アイルランドの海沿いの町で、クリスマスイヴに呑んだくれなおじさまたちがぐだぐだしながらポーカーしたりするよ、と聞いては観ないわけにはいかない(真顔)
上演時間は、3時間くらい、あっという間でした。

*以下、ネタバレを避けたい方はそっと画面を閉じてください。


高橋克実さん、平田満さん、浅野和之さん、大谷亮介さん、小日向文世さん。
これでもか、と、錚々たる役者さんたちでがっちりかためられてるので、何というかもうほんとに肩に力の入ってない、もはや演技なのか?くらい力抜けまくりナチュラル呑んだくれたち。
そして台詞が多いぜ…めっちゃ喋るぜ…すごいぜ…(語彙喪失)
2階席だったのですが、言葉がしっかり届く、滑っていかない。
声を張り上げなくともこちらに届く、あまりにも自然体に、なんてことないようでいて脅威的。
吹き出すおもしろさと、でろでろの情けなさと、鼻息荒いシュールさと、しんしんとした哀切が、冷たい石床の上を滔々とあっちにこっちに流されながら滑っていく。
合間に、底に敷かれている愛情がふいに顔を出すので、深みが増す。
この感じ、既視感があるな、と、思ったら、ブレイディみかこさんの『ワイルドサイドをほっつき歩け』だと思いあたりました。
舞台もものすごく好みで、ヨーロッパの半地下の家の中のセットで仄暗くはあるけど、外の天気や時間帯とかがちゃんとわかるような演出をされてて、アイルランドの田舎の錆び錆びした粗雑な海町感がしっかり漂ってて好き。
でもどこかほんのちょっとだけ清らかで。
…超ほんのちょこーっとだけですけど。
マリアさま(イエスさま?遠くてよく見えず)の絵とキャンドルの灯りのおかげかしら。
役者さんのおかげで、見えないはずのバストイレの汚さとか荒らされまくったきったない裏口のドアとかもめちゃめちゃリアルに想像できてしまう笑
とにかくどうしようもない愛すべき呑んだくれおじたち。
私が観たかったのはこれよ…これ…(満足)
リチャード克実さんが弟シャーキーを呼ぶ「シャあぁぁキいぃぃ!」がクセになり、その後しばらくめっちゃ耳に残ってた笑
子どものようにクリスマスめちゃくちゃ楽しもうとしてるの、良いよね。
やりたい放題なリチャード兄ちゃんに文句たらたら甲斐甲斐しく世話焼いちゃう平田さんシャーキー。
浅野さんアイヴァン、可愛い、癒し、いてくださるだけで和む、とりあえず部屋のどこかで呑んでてください。
大谷さんニッキー、力いっぱい空気読まねぇ、けどどこかしら気遣いがあって憎めない。
小日向さんロックハート、読めない笑顔のサスペンス要員ですが、結局どっか抜けてておもしろい。
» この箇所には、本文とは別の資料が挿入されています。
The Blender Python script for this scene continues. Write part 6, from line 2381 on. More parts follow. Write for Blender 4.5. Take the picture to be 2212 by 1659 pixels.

何度かダークな感じにお話の流れが傾きそうになるのに、呑んだくれ天然おじたちはすぐおもしろい方に持ってっちゃう(´∀`*)フフ
なんなんでしょうね、現実でもああいうぐだぐだのおじたちがよくわからん漫画みたいな、植木等みたいな感じでミラクル展開を起こしちゃうんですよね、マジで。
人生って不思議…
そんなわけで、ラストも良い意味でなんだかぽっかりあっけなくて、平田さんと一緒に「え…ほんまに…何やったんや…」と、ぽかん…としてしまいました。
(その直前は小日向さんと一緒に「……は?」ってぽかんとしましたけど笑)
最後に、クリスマスの朝、冴え冴えとした静けさの中で、ふっと気が緩んで微笑んでしまう。

カーテンコール、きゅっと5人のおじさまたちがひっついてはけてくのがまた何だかとても可愛らしくて、栄養価の高い観劇だったなぁとにこにこしてしまいました。